Toutes ces sanctions peuvent être assorties d'une condamnation des parties à verser des indemnités pour préjudice subi à l'auteur du recours.
Cette jurisprudence devrait concerner l'ensemble des contrats publics, qu'il s'agisse es marchés publics, des contrats de partenariats ou des délégations de service public, voire même des conventions d'occupation domaniale. En somme, des répercussions importantes pour les contrats des collectivités territoriales quel que soit le domaine concerné…

L' Apasp

Référence : Conseil d'Etat, "Département de Tarn-et-Garonne", 4 avril 2014, n° 358994 ; Communiqué de presse du Conseil d'Etat, 4 avril 2014. 

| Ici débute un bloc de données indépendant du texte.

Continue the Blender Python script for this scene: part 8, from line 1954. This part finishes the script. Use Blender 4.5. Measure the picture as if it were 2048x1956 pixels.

Le Point de vue de Jean Marc PEYRICAL, Président de l'APASP, sur l'arrêt Tarn et Garonne                                              

"L'arrêt du Conseil d'Etat du 4 avril 2014 "Département du Tarn-et-Garonne" a provoqué un vent de panique auprès des acheteurs. En effet, alors qu'ils s'étaient à peine habitués à l'idée que les concurrents évincés à un contrat public et plus particulièrement à un marché public pouvaient en solliciter l'annulation, voilà qu'ils apprennent que ce recours en contestation de validité du contrat est désormais ouvert à tous les tiers susceptibles d'être lésés par sa passation. A partir du 4 avril 2014, date de la publication de la décision du Conseil d'Etat, les associations de défense des intérêts des usagers, les contribuables locaux, les élus de l'opposition ou encore les ordres et syndicats professionnels pourront donc attaquer devant le juge tout contrat administratif les concernant.
Les acheteurs vivent cette extension considérable de l'intérêt à agir comme une nouvelle atteinte à la sécurité de leurs contrats et des décisions (délibérations, choix des CAO…) qui y sont attachées.
Heureusement, ou malheureusement, selon le côté duquel on se place, cette évolution notable de la jurisprudence se doit d'être nuancée.
Tout d'abord, les requérants devront mettre en avant une lésion suffisamment directe et certaine de leurs intérêts, ce qui devrait malgré tout limiter les velléités de certains d'entre eux. On peut par exemple penser qu'une requête intentée à des fins uniquement politiques n'aura que peu de chances d'aboutir.
D'autre part, s'agissant en tout cas des marchés publics, les délais de jugement des recours (entre 1 et 3 ans selon les juridictions) limitent fortement l'impact de ces derniers, dés lors que certaines décisions sont rendues alors que le contrat est d'ores et déjà exécuté. Un tel argument est bien évidemment moins important s'agissant de contrats d'une durée plus longue du type délégation de service public ou contrat de partenariat pour lesquels la jurisprudence Tarn-et-Garonne a sans doute davantage de poids."